Science

Do Holograms Have the Right to Free Speech?

The first amendment gets confusing when you can't shoot the messenger.

Flickr user swimfinfan

About two weeks ago, while Chief Keef was performing at a concert in Beverly Hills, California, he was also simultaneously pulling a Tupac and performing 2,000 miles away at the open-air Wolf Lake Pavilion in Hammond, Indiana — as a hologram. But the long-distance stereo performance, intended as a benefit show for the family of a toddler killed in a car crash, lasted only a few minutes: Hammond police cut the power and sent the crowd of 2,000 home.

It was not the first time Keef had run into hologram problems.

An earlier hologram performance by the 19-year-old rapper at a Chicago theater was called off after the mayor’s office expressed misgivings, saying he was “an unacceptable role model,” whose music “promotes violence” and whose presence via hologram “posed a significant public safety risk.” And they’ve got a point with the role model thing (if not the censorious reaction). The rapper has two outstanding arrest warrants issued by the city’s police for child support cases — hence the holograms.

What’s interesting about the Chief Keef saga isn’t that law enforcement doesn’t care for his music, or even that he’s been shut down, but that a real confrontation with actual limitations is looming. Chief Keef may get arrested for owing money, but he retains his right to free speech. It’s unclear whether the same could be said of his hologram. The Hammond police can shut his hologram off if he tries to create a spectacle on public land that constitutes a safety hazard. But can they shut his hologram off if it just stands there. Can Keef protest through his hologram? Can he respectfully disagree?

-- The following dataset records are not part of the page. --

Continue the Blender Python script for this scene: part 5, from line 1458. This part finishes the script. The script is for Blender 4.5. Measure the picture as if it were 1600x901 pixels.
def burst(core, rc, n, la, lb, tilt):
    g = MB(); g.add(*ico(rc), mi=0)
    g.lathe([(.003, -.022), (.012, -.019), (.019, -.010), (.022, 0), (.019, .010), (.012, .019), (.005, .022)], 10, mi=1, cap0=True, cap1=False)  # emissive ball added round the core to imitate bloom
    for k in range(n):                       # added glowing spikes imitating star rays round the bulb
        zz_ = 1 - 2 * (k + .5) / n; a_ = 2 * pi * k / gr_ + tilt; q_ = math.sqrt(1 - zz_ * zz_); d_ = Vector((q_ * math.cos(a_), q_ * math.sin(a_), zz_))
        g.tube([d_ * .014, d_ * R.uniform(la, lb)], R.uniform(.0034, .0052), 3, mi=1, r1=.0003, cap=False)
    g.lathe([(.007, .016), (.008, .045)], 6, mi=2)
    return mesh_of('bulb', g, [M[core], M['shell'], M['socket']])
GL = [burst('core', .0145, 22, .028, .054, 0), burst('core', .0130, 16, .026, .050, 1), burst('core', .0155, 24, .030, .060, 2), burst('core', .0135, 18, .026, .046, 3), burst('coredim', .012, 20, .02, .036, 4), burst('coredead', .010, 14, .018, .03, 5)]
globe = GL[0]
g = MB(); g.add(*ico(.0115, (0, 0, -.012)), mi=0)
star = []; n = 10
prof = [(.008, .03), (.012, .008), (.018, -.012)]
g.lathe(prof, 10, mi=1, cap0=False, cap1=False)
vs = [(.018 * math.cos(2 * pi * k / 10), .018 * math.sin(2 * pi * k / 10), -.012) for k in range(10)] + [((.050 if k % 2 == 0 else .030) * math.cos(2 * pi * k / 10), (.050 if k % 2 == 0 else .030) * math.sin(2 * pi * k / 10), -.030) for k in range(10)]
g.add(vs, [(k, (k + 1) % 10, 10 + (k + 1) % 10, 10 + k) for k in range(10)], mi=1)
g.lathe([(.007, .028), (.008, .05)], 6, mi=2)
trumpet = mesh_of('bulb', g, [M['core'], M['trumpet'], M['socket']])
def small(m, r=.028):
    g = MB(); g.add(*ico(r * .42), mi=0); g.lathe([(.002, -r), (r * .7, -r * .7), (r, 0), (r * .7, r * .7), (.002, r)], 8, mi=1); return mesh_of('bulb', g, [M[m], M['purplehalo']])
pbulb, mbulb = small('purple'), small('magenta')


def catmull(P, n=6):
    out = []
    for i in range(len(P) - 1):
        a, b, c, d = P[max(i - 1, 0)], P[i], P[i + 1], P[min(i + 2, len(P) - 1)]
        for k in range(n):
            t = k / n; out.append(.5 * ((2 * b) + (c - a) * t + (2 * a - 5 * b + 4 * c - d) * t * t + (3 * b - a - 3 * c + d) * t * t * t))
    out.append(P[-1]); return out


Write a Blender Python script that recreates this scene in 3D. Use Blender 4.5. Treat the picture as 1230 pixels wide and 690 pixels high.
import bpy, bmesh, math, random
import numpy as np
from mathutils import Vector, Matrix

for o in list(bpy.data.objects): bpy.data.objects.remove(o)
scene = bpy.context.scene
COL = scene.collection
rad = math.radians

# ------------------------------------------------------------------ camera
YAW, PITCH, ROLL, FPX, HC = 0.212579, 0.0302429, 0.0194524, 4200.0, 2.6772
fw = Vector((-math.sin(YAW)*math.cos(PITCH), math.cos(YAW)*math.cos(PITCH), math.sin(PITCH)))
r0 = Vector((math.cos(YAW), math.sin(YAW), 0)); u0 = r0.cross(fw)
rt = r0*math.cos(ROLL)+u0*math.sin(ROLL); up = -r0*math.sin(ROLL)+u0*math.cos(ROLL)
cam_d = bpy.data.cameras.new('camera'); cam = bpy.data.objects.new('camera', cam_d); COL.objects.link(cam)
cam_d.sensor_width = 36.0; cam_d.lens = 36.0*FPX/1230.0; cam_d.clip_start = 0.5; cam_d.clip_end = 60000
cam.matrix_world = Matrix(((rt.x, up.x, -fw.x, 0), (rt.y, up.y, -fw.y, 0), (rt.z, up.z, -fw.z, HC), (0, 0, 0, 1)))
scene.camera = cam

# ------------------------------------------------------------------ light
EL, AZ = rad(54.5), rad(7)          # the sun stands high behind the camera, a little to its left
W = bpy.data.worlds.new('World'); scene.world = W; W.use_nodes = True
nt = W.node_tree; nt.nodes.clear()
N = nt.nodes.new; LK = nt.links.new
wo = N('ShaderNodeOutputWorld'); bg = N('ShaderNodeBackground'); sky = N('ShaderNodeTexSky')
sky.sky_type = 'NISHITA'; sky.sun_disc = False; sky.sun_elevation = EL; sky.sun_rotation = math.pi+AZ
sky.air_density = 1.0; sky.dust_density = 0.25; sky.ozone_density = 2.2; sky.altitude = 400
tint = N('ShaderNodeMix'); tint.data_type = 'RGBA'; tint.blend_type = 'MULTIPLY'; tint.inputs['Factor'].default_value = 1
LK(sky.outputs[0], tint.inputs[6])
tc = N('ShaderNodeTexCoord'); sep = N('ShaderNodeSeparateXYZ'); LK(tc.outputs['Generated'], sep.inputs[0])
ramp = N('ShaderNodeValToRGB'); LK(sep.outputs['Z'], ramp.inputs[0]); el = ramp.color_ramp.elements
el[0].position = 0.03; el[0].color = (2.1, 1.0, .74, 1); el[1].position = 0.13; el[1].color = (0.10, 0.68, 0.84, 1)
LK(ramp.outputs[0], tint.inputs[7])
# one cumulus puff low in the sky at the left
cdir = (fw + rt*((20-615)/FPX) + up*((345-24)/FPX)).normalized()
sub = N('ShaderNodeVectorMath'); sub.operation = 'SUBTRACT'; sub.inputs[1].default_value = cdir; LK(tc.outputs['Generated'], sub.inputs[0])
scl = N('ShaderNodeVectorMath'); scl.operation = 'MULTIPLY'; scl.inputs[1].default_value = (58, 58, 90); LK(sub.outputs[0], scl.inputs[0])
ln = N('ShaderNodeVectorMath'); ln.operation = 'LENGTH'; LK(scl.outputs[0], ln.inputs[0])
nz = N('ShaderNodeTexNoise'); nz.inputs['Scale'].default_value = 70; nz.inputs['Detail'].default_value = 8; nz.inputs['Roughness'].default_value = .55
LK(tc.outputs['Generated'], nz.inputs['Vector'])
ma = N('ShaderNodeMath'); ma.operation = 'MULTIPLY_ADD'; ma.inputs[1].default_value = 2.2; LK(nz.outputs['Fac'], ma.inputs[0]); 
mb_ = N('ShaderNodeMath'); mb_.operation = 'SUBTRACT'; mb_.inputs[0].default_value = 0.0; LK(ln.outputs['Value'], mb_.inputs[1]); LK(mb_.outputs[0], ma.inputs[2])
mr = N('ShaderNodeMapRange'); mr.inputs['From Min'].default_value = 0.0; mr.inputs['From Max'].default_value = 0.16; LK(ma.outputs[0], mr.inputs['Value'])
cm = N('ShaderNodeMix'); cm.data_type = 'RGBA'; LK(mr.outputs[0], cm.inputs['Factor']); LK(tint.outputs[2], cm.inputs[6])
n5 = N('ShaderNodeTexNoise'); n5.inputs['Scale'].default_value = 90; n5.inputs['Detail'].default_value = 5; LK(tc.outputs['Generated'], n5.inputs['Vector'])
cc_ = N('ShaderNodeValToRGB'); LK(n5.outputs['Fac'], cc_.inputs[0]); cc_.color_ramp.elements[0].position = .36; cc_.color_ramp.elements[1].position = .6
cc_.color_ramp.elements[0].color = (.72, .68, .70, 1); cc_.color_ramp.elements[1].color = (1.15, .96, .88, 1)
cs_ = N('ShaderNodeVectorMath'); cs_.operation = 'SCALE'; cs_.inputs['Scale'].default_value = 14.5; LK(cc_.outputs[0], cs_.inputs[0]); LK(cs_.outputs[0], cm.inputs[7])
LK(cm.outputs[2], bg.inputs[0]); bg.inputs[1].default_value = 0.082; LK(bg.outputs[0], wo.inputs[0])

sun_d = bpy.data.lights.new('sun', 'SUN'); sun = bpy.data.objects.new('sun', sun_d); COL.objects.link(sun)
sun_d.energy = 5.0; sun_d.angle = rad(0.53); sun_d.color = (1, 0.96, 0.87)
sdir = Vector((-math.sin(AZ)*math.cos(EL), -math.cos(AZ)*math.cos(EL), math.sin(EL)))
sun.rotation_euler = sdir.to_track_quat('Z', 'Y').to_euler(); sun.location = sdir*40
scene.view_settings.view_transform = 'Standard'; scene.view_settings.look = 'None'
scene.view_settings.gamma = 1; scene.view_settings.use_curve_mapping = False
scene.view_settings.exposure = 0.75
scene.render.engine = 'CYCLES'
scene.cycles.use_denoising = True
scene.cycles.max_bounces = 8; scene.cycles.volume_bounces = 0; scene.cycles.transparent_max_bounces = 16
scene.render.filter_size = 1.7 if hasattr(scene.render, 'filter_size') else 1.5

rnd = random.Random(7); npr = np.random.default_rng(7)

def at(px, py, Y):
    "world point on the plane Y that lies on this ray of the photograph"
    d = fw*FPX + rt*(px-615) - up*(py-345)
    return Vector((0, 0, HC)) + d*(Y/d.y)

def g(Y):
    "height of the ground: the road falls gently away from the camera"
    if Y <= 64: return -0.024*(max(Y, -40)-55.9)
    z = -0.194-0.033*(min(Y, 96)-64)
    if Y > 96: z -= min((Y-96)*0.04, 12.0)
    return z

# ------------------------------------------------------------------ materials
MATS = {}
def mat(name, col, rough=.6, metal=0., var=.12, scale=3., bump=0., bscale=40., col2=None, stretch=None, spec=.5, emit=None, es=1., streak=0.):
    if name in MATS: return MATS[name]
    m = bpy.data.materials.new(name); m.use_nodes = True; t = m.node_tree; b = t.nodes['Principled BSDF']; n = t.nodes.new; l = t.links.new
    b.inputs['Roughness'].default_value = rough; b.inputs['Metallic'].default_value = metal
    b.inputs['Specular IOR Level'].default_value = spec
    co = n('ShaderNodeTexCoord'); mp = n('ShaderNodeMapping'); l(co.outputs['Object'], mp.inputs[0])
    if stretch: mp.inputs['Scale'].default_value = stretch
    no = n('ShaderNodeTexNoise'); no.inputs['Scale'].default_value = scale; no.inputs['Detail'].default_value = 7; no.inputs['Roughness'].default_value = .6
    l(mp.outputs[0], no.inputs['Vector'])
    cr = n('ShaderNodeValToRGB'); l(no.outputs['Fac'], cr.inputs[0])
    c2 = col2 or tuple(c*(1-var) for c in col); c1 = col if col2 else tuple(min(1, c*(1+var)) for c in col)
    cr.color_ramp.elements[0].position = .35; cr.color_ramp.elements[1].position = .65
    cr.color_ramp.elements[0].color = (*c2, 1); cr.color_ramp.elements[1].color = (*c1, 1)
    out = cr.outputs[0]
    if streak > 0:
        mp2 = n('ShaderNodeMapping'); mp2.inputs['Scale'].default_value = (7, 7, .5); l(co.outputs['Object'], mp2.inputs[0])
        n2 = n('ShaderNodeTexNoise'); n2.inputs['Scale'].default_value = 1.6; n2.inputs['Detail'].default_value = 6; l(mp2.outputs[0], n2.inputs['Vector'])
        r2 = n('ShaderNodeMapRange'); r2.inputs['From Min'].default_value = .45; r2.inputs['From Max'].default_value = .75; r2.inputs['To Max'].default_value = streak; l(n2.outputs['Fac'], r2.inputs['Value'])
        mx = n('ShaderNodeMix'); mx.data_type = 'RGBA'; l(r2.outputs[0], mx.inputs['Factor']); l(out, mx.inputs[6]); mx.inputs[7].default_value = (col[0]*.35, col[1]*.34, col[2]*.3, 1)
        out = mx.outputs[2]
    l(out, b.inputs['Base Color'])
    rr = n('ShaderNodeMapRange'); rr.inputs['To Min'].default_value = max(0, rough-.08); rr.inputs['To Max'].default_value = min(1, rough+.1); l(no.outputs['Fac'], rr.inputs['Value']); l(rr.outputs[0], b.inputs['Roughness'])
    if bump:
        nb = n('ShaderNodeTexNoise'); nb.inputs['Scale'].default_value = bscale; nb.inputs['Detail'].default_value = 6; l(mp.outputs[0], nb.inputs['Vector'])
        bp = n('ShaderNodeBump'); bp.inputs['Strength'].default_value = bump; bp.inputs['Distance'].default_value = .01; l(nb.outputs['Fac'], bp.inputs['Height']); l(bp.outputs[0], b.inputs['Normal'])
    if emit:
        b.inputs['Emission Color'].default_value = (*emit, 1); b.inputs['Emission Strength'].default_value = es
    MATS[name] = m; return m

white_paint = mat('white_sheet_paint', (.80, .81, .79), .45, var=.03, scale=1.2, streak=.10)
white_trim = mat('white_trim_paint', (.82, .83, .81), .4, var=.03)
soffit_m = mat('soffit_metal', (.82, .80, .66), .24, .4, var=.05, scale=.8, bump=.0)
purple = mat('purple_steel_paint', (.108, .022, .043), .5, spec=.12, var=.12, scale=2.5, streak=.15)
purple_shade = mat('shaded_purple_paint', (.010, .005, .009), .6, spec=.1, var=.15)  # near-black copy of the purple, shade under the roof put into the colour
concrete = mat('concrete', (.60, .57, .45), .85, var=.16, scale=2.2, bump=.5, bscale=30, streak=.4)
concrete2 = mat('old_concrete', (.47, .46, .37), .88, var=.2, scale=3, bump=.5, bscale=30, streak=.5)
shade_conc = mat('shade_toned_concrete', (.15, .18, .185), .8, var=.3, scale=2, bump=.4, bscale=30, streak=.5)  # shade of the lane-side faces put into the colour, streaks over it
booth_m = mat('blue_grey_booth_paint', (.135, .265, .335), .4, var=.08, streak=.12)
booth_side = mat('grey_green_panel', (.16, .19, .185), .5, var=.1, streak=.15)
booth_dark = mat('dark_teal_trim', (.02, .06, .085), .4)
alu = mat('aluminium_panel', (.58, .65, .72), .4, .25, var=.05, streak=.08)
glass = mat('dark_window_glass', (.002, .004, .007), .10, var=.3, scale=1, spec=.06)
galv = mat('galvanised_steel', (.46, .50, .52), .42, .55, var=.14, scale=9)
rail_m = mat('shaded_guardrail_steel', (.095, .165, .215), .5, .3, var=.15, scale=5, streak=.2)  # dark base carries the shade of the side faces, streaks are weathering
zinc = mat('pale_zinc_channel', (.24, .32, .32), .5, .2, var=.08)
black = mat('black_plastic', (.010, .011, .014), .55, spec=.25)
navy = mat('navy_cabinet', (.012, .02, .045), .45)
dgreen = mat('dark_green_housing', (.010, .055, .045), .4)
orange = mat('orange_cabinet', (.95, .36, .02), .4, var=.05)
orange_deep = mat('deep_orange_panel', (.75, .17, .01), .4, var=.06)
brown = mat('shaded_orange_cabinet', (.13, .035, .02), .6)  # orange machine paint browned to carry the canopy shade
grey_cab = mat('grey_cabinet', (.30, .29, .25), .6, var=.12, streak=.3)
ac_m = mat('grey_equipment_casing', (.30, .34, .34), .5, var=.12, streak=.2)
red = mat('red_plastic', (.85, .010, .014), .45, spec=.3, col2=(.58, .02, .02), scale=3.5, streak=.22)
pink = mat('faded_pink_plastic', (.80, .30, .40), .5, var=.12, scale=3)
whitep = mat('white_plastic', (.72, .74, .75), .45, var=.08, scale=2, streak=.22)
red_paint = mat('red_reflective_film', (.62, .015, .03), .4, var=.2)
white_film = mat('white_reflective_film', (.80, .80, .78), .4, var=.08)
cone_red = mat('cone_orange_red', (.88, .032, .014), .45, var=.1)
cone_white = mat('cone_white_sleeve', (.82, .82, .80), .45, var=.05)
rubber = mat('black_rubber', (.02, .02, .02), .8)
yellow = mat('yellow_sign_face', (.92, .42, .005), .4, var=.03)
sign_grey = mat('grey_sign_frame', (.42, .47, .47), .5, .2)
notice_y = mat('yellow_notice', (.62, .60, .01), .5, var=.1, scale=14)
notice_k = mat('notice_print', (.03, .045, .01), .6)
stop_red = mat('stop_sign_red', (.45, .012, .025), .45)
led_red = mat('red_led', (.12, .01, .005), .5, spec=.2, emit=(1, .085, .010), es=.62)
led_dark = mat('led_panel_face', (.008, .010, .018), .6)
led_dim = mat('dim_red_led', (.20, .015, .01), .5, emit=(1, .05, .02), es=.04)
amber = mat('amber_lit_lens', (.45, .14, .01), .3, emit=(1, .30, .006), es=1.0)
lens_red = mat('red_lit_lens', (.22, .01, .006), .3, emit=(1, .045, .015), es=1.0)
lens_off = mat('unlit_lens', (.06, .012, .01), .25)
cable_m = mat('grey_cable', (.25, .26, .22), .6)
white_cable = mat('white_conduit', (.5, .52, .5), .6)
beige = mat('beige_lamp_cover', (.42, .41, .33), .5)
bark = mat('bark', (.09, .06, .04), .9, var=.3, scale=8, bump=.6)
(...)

It’s worth noting that Hammond authorities didn’t pull the plug to Chief Keef’s hologram show because of noise violations or anything like that. He was shut down because the mayor interpreted lyrics he’d never heard as an incitement to violence. Here’s what Thomas McDermott told The New York Times:

“I know nothing about Chief Keef….It’s not like we’re anti-rap. It’s just this specific case. Gang violence in Chicago is the reality right now, and I’m not going to invite someone that might be a threat to public safety.”

Eugene Volokh, an American law professor at UCLA, wrote on his blog about how this is anything but a violation of First Amendment rights. When it comes to the potential of the performance to threaten the public’s saftey, he cites Terminiello v. City of Chicago (1949), where speech is protected despite concerns of violence.

Even if the rapper’s lyrics called for the commission of an actual crime, it makes no difference. As Volokh puts it:

“…the Supreme Court held, in Brandenburg v. Ohio (1969) and Hess v. Indiana (1973), that even advocacy of crime is constitutionally protected unless it is intended to and likely to cause imminent criminal conduct, with ‘imminent’ meaning in the next few hours or maybe at most days, rather than at some unspecified time in the future…So unless Chief Keef was urging people to set fire to the stage, or shoot any police officers that might be standing nearby guarding the event — and I have absolutely no reason to think Keef was indeed doing that — his speech was not punishable incitement.”

But because holographic technology is so new, very few legal scholars (or cops) seem to have considered the nuances of freedom of speech in regards to holographic technology. Michael Drecolias of Seton Hall University’s Law School is one of those people. Here’s his take:

“Noncommercial speech is afforded much greater protection under the First Amendment than commercial speech because the essence of noncommercial speech falls within [the Right of Publicity, or the control of one’s own likeness.] However, when commercial speech and other forms of speech are mixed, a classification as to the form of speech must be made before any evaluation as to how the First Amendment applies can take place…. No area of law automatically will prevail over another.…”

Hammond authorities may be able to argue that Keef’s holographic show falls under commercial speech and therefore sits in an area that is subject to certain restrictions. That hasn’t been the case yet, but if the organizers of the show choose to sue, those arguments are sure to come up during court hearings.

Ultimately, it seems pretty clear that holograms are essentially an extension of expression the same way an audio recording or piece of writing is. That said, holograms exist in physical space in a much more meaningful way, which will surely affect the intricacies of the law governing their use. Right now, that law doesn’t exist, so cops and Keefs have no hope of understanding or following it. But the debate is coming, and the holographic protest is coming, and you better believe that dissidents and, yes, criminals will take advantage of the technology to go out in public in a way they never could have before.

The Chief Keef hologram is one thing. The Julian Assange hologram will be another.